Géraldine Laurent/Pierrick Pedron
Théatre du Châtelet, 2015 ;
©photo Philippe Marchin

Musicienne et saxophoniste française, (1975,Niort)

Histoire d’une révélation. « Tout est vraiment parti de Calvi, confesse-t-elle, où trois journalistes m’ont entendu une nuit de juin 2005 dans un bar du port. Moi, je ne les connaissais pas. J’ai participé sans la moindre pression à un bœuf nocturne dont ce festival très convivial a le secret. J’ai joué ce soir-là comme d’habitude, comme je sais jouer. Pourquoi ont-ils manifesté un tel intérêt pour mon jeu ? Il faut leur demander. »

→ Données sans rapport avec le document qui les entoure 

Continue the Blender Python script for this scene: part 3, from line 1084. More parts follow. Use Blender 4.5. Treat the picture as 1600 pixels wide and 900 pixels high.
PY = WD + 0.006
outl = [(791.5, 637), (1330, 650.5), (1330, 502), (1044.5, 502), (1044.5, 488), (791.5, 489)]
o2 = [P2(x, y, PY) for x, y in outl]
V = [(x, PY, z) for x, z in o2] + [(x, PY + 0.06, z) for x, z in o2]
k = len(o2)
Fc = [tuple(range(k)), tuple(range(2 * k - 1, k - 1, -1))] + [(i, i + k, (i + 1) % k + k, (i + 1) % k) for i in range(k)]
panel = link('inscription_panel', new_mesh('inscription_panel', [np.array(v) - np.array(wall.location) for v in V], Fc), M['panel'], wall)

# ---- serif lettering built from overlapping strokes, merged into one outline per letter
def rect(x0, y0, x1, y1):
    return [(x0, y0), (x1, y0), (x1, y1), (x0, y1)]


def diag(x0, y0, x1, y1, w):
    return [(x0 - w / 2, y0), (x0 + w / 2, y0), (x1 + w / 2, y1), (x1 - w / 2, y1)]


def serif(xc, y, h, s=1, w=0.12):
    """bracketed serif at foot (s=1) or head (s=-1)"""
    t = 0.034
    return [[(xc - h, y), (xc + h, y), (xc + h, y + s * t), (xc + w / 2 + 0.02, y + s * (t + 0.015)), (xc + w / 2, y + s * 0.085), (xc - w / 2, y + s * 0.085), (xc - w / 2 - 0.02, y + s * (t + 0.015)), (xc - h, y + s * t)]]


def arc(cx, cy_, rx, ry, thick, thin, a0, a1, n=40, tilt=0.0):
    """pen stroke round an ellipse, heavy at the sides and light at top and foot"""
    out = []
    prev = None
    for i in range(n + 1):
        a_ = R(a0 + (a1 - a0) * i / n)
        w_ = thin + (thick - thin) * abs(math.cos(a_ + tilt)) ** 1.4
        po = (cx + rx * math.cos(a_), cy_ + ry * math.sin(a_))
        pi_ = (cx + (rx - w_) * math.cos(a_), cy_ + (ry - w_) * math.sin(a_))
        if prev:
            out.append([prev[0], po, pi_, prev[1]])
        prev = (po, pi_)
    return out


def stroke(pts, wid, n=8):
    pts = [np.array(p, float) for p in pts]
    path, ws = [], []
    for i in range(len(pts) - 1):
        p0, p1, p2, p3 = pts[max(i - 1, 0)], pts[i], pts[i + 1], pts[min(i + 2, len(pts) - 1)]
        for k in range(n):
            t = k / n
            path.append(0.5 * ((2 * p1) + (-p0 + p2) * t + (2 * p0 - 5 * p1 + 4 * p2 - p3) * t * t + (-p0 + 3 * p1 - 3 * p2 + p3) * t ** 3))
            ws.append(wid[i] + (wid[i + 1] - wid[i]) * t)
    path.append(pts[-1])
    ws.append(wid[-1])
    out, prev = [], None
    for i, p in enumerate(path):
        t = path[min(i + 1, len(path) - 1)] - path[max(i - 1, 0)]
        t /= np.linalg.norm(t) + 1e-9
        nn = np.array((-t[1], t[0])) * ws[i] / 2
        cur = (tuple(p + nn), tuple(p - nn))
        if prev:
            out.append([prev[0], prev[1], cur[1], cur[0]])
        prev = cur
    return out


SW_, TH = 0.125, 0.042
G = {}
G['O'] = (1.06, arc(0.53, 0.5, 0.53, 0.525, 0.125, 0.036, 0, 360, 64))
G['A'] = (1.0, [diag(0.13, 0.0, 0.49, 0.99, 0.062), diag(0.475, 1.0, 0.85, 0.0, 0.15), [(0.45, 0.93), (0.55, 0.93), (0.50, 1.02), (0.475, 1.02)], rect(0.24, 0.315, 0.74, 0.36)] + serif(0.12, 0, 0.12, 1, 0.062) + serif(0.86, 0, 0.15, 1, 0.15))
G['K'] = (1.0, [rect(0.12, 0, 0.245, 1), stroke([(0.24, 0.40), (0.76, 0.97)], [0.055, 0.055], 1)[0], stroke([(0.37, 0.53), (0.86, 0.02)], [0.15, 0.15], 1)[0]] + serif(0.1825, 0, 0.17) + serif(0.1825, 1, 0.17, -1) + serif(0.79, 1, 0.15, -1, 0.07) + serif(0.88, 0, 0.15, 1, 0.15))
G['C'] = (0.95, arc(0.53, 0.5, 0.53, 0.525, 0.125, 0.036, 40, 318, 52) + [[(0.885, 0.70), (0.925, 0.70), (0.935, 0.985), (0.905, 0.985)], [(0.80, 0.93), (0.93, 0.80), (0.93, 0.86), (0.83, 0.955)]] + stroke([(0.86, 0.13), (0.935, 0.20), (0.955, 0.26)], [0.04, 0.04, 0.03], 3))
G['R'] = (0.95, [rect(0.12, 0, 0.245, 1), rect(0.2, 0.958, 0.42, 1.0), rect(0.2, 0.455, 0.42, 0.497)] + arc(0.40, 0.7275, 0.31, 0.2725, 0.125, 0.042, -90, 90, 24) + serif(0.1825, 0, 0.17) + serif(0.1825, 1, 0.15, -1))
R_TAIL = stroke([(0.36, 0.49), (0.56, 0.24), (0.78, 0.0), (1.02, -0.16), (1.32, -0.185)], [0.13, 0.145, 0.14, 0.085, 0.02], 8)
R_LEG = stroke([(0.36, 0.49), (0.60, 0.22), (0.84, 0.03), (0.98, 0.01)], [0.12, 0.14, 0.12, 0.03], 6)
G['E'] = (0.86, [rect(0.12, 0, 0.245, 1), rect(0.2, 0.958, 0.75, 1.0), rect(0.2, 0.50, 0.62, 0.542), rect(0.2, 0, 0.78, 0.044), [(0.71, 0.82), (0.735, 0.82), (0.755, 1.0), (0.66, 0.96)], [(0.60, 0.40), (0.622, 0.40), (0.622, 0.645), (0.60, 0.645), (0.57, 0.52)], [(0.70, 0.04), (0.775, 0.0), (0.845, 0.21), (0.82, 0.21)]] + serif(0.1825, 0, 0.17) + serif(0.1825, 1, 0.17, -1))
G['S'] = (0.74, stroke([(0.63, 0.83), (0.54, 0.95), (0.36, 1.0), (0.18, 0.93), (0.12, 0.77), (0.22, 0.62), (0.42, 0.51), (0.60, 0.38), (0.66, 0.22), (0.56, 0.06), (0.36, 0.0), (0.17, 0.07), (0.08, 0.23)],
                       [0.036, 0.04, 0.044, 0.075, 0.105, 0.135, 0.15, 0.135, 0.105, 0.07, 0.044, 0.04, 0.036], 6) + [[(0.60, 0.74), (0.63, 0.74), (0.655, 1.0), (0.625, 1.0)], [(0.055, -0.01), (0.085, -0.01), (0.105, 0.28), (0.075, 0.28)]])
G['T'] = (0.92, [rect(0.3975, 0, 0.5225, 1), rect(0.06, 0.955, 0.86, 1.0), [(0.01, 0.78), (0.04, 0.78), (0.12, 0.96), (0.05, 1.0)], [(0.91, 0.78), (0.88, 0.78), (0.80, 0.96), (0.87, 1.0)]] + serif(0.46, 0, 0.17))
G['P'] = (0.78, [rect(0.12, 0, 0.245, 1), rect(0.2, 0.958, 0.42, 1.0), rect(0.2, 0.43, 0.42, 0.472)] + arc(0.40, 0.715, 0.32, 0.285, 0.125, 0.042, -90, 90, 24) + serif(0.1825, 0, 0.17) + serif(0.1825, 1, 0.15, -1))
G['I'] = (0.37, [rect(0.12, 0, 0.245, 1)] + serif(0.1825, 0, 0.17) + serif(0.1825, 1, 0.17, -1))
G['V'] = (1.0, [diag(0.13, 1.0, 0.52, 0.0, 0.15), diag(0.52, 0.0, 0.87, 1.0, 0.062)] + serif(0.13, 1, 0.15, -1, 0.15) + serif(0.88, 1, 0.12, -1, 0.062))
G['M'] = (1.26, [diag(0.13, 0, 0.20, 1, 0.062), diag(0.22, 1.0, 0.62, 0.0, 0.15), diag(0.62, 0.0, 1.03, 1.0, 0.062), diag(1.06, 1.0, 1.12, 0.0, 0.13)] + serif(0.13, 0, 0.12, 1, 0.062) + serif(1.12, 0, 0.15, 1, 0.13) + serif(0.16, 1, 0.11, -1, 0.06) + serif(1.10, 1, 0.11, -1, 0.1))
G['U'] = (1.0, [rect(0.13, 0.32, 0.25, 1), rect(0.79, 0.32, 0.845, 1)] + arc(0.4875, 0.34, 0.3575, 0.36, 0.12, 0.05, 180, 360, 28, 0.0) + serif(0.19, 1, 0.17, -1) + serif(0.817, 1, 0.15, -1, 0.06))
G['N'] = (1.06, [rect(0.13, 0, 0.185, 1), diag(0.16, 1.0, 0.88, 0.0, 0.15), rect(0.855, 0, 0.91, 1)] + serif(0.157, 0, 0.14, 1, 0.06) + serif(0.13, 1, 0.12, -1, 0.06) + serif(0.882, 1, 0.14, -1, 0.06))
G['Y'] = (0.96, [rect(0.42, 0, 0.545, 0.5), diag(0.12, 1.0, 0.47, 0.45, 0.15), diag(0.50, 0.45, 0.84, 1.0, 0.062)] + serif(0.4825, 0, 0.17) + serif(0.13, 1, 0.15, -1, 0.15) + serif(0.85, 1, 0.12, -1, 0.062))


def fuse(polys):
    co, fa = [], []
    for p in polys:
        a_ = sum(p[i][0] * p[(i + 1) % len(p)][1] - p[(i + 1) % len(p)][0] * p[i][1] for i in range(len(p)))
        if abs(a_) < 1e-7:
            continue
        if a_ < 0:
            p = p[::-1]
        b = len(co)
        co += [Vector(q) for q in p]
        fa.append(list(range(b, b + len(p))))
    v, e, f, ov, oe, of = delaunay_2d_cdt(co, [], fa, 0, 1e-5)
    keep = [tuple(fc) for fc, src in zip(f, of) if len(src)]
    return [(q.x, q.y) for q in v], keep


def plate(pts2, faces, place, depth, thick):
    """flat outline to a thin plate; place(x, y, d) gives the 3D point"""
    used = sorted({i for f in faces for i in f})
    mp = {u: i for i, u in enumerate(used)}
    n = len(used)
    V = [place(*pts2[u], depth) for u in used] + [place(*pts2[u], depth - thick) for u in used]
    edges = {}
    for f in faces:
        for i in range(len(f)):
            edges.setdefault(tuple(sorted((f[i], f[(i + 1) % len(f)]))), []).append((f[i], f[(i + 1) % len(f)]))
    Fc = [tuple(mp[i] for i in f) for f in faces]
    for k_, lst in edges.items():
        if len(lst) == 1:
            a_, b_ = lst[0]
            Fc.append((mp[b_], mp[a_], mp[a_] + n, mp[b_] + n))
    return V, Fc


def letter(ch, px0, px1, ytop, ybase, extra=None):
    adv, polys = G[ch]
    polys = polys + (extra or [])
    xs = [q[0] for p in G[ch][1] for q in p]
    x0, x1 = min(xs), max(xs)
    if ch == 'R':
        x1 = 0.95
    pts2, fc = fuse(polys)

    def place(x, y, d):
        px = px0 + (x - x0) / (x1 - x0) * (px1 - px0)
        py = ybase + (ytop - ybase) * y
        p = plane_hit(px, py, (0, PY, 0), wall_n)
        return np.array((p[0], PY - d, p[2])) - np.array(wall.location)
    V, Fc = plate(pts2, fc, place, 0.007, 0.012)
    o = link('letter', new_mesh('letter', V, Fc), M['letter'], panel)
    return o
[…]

Géraldine a grandi dans une famille musicienne. Elle commence par l’étude du piano, mais choisit à 12 ans le saxophone. C’est la découverte émerveillée du big band de son conservatoire qui sonne pour elle « comme un appel au jazz ». À partir de 1999, elle se produit sous son nom en quartet et tourne un peu dans sa région. En 2000, elle intègre la Compagnie T.C Spectacle où elle apprend à apprivoiser la scène et sa timidité, « à se détacher du regard et du jugement d’autrui ». Elle joue également dans le quartet du pianiste Christophe Joneau avec lequel elle participe à ses deux premiers albums. En 2005, elle se décide à « monter » à Paris pour promouvoir les deux trios qu’elle a sur le feu : un premier avec Hélène Labarrière et Eric Groleau. Et le « Time Out Trio » avec Laurent Bataille (batterie) et Yoni Zelnik (contrebasse), « une formule dans laquelle je m’éclate. » Une formule de trio nu qui enchante d’emblée Aldo Romano et Francis Dreyfus qui décident de produire son premier disque sous son nom pour « Dreyfus Jazz ».
Géraldine Laurent est une musicienne d’aujourd’hui, une improvisatrice de son temps. Un temps composé tout à la fois de passé et de présent, inséparablement personnel et collectif. Son premier disque en est la preuve. La jeune altiste fascine par son jeu incessant entre mémoire vive du jazz (Rollins, Dolphy, Mingus…) et urgence de l’instant, tradition et invention, racines et originalité, rigueur et fougue. Avec ses deux stimulants complices, elle fait montre de générosité sans fond, d’une belle énergie tant physique que mentale. Mise en place impeccable, swing ébouriffant, sonorité pleine, charnue et fiévreuse, phrasé d’une fluidité naturellement lyrique, prise de risque permanente, maîtrise égale du rythme, de l’harmonie et de la mélodie, joie de jouer et de chanter dans son alto…
Voilà des qualités rarement rassemblées en une seule personne. Pour sa première aventure phonographique, elle a choisi un répertoire qu’elle a pris le temps de rôder sur scène avec ses deux compagnons. À l’exception d’un thème original « A Quiet », il est composé de standards peu joués qu’elle a découverts au hasard de ses écoutes. Avec audace, elle se les réapproprie pour mieux les métamorphoser à sa guise. Écoutez, par exemple, avec quelle aisance elle accélère puis ralentit la cadence de « Lester Left Town » de Wayne Shorter. Avec quelle liberté et précision, elle emballe et enflamme le tempo de « Rejoicing » d’Ornette Coleman. Et avec quelle émotion et force de conviction, elle chante une ballade comme « I Fall In Love Too Easily ». À chaque nouveau morceau, Géraldine sait nous captiver en nous « racontant » des histoires pleines de surprises et de rebondissements incessants. C’est un don rare, réservé aux seuls vrais improvisateurs.